Nevertheless SEAL is certainly 'evidence-informed'. It was designed throughout on the basis of the principles for successful SEL teaching and learning (the SAFE framework from the US organisation CASEL) , drawing on the best ideas from evidence based US programmes such as PATHS, Second Step and Incredible Years,  but translated into what is likely to work in a UK context.

It would be good to see further, rigorous evaluation of SEAL - though this will always be problematic because SEAL is not a fixed, manualised programme  but rather a collection of  teaching resources and guidance on which schools draw according to their needs and context. 

What are the success factors for implementing SEAL?

Need for ‘informed support’ + ongoing involvement from senior management (in particular from the Head Teacher)

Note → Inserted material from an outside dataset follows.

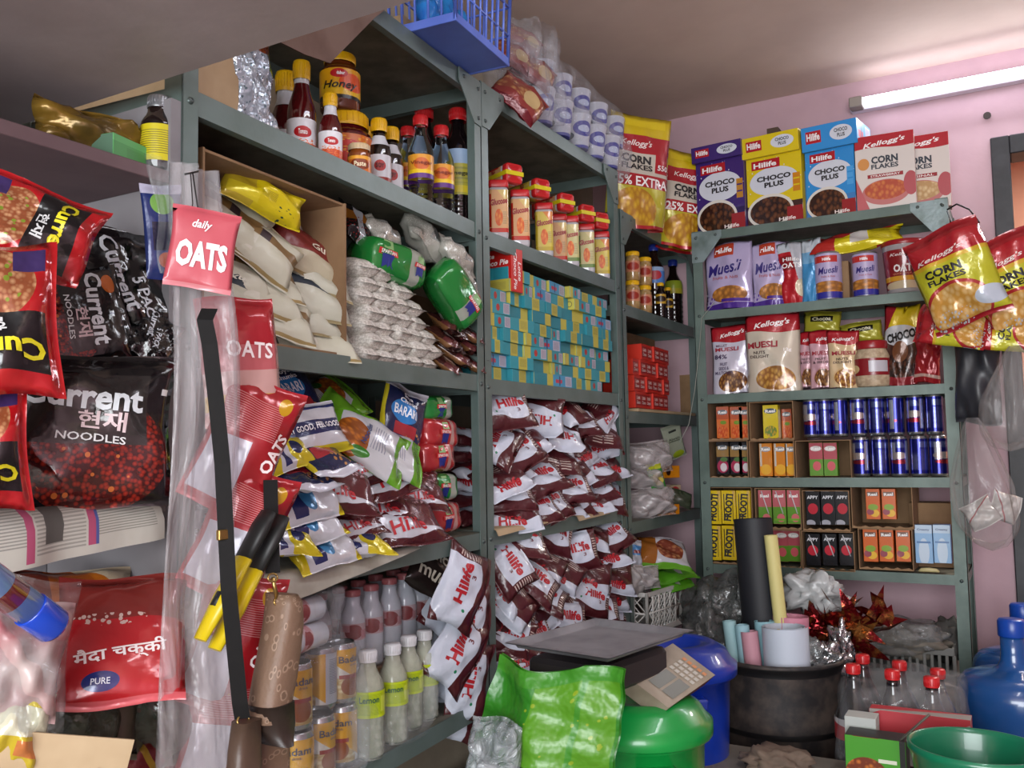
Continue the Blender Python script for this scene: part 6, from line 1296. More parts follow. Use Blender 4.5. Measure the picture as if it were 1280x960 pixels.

SEAL features in school improvement or development plan

A whole school approach is taken

A SEAL co-ordinator is appointed who holds an appropriate position within the organisation (including regular access to SLT) and has the necessary skills. It is helpful if the coordinator also has an overview (or regular links with) the coordinators for other, linked, areas, e.g. Healthy Schools, wellbeing, personal, social and health education. In larger primary, and secondary schools, it is often helpful to have a strategic lead within the SLT, and one or more operational leads, forming a SEAL team or working party

The coordinator or SEAL team are given the necessary non-contact time, and a budget for ensuring that resources are available to all staff

All staff share an understanding of why the school is ‘doing SEAL’, what it is, how it works and potential benefits

There is an ongoing programme of whole staff skill development and PD in this area

Parents and families are aware of SEAL, and have opportunities to become involved at different levels

SEAL is built into planning and reporting arrangements, job descriptions etc.  The aim is that if the SEAL coordinator were to leave tomorrow, SEAL would carry on, just as would happen with literacy!